Set exercise: Output the data below in full, byte for byte. Nothing may differ.

Dataset extract:
------------------------------------------------

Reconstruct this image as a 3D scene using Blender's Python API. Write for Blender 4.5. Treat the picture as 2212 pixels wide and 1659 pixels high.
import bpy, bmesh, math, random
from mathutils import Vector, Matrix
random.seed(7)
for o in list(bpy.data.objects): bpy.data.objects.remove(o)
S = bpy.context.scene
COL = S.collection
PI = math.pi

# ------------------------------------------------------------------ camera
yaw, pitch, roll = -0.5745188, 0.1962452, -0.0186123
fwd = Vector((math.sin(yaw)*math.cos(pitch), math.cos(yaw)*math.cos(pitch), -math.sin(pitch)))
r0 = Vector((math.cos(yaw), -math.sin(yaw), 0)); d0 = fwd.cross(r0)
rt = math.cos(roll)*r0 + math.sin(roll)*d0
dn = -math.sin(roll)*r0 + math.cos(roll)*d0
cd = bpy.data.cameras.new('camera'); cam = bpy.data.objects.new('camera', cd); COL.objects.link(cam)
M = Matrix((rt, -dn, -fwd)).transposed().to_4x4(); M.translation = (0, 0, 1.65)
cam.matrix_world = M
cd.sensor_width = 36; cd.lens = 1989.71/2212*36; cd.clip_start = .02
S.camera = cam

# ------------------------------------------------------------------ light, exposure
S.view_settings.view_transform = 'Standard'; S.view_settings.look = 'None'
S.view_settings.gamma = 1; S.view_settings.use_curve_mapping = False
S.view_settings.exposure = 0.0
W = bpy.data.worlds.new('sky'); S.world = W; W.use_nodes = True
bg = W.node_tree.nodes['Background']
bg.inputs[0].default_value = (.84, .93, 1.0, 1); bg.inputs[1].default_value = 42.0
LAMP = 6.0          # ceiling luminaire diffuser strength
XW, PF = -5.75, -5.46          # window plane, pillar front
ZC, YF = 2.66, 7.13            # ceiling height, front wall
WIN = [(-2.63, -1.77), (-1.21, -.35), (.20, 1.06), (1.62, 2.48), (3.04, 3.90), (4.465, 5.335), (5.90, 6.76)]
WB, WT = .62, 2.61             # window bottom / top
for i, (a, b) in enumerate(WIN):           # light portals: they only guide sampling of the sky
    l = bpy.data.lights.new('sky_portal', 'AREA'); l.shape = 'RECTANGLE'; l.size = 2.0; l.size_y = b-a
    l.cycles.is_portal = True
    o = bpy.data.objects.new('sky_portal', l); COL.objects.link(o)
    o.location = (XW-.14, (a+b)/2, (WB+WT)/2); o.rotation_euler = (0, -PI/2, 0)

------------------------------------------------

Task output:
Reconstruct this image as a 3D scene using Blender's Python API. Write for Blender 4.5. Treat the picture as 2212 pixels wide and 1659 pixels high.
import bpy, bmesh, math, random
from mathutils import Vector, Matrix
random.seed(7)
for o in list(bpy.data.objects): bpy.data.objects.remove(o)
S = bpy.context.scene
COL = S.collection
PI = math.pi

# ------------------------------------------------------------------ camera
yaw, pitch, roll = -0.5745188, 0.1962452, -0.0186123
fwd = Vector((math.sin(yaw)*math.cos(pitch), math.cos(yaw)*math.cos(pitch), -math.sin(pitch)))
r0 = Vector((math.cos(yaw), -math.sin(yaw), 0)); d0 = fwd.cross(r0)
rt = math.cos(roll)*r0 + math.sin(roll)*d0
dn = -math.sin(roll)*r0 + math.cos(roll)*d0
cd = bpy.data.cameras.new('camera'); cam = bpy.data.objects.new('camera', cd); COL.objects.link(cam)
M = Matrix((rt, -dn, -fwd)).transposed().to_4x4(); M.translation = (0, 0, 1.65)
cam.matrix_world = M
cd.sensor_width = 36; cd.lens = 1989.71/2212*36; cd.clip_start = .02
S.camera = cam

# ------------------------------------------------------------------ light, exposure
S.view_settings.view_transform = 'Standard'; S.view_settings.look = 'None'
S.view_settings.gamma = 1; S.view_settings.use_curve_mapping = False
S.view_settings.exposure = 0.0
W = bpy.data.worlds.new('sky'); S.world = W; W.use_nodes = True
bg = W.node_tree.nodes['Background']
bg.inputs[0].default_value = (.84, .93, 1.0, 1); bg.inputs[1].default_value = 42.0
LAMP = 6.0          # ceiling luminaire diffuser strength
XW, PF = -5.75, -5.46          # window plane, pillar front
ZC, YF = 2.66, 7.13            # ceiling height, front wall
WIN = [(-2.63, -1.77), (-1.21, -.35), (.20, 1.06), (1.62, 2.48), (3.04, 3.90), (4.465, 5.335), (5.90, 6.76)]
WB, WT = .62, 2.61             # window bottom / top
for i, (a, b) in enumerate(WIN):           # light portals: they only guide sampling of the sky
    l = bpy.data.lights.new('sky_portal', 'AREA'); l.shape = 'RECTANGLE'; l.size = 2.0; l.size_y = b-a
    l.cycles.is_portal = True
    o = bpy.data.objects.new('sky_portal', l); COL.objects.link(o)
    o.location = (XW-.14, (a+b)/2, (WB+WT)/2); o.rotation_euler = (0, -PI/2, 0)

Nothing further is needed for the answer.